The Jews saw the Allied conquest as a miracle. The Vichy regime had stripped some 330,000 Jews of their civil rights, imposed quotas,  restricted their entrance to schools and some professions and forced them back into the Jewish ghettos.
The Jewish community of Casablanca commissioned a scribe called P. Hassine to write a  special commemorative scroll called ‘Megillat Hitler.’ The scroll is now on display at the US Holocaust Museum in Washington DC.

Written in Hebrew, its text echoes the original Scroll of Esther. It describes the rise of “Hitler the painter,” who rose to become the ruler of all of Germany, and who took the advice of his chamberlain Himmler to destroy the Jews.
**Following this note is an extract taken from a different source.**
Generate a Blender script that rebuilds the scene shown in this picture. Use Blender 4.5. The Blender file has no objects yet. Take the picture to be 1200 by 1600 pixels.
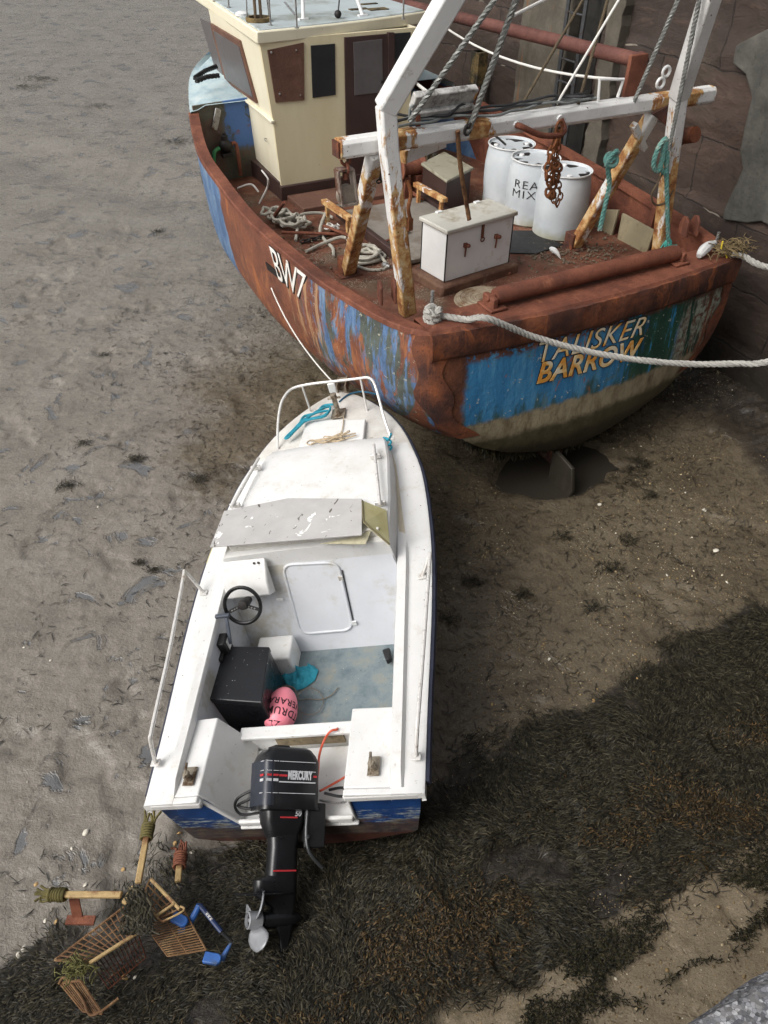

P. Hassine, a Hebrew teacher from Casablanca, tells how Hitler’s plan to deport the Jews of North Africa was foiled at the last minute by the decision of President Roosevelt, “who could not sleep,” and so “commanded that these states be rescued and given protection.” Thus the Jews “went from mourning into happiness because the Americans established their rule.” The scroll declares that every year,“we are obligated to establish this day of rescue,” a “fixed and grand festival”.

But the Casablanca Jews rejoiced too soon:  At the same time as Operation Torch,   the Nazis retreated to Tunisia and imposed direct control: thousands of Jewish men were marched to forced labour camps. It would take the Allies another year before the Jews of North Africa would have their rights restored to them.

What happened to the Jews of Djerba  during the six months of Nazi occupation during World War II? Isolated on their island in the farthest corner of eastern Tunisia,  the Jews of that community appear to have been spared the round-ups resulting in males between the ages of 16 and 60 being sent to do forced labour.
But one incident does stick in the collective memory. At the time of the reading of the parasha of Terumah, the Nazis sent out instructions that the Jews of Djerba should immediately give them 50 kg of gold.

The deeply religious Jews of Djerba had just read the verse: “God instructed Moses to tell all Israelites whose heart so moved them to bring gifts of gold.”
On that Shabbat, the residents knew that something was seriously amiss when the chief rabbi of the island drove around in his car collecting the gold. He did not manage to fill the quota of 50 kilos.

But retribution did not come. The occupation was on its last legs. The Nazis never returned to the island of Djerba  and two months later, in May 1943, the Allies re-conquered Tunisia. And so the Jews of Djerba, too,  mark their own mini-Purim.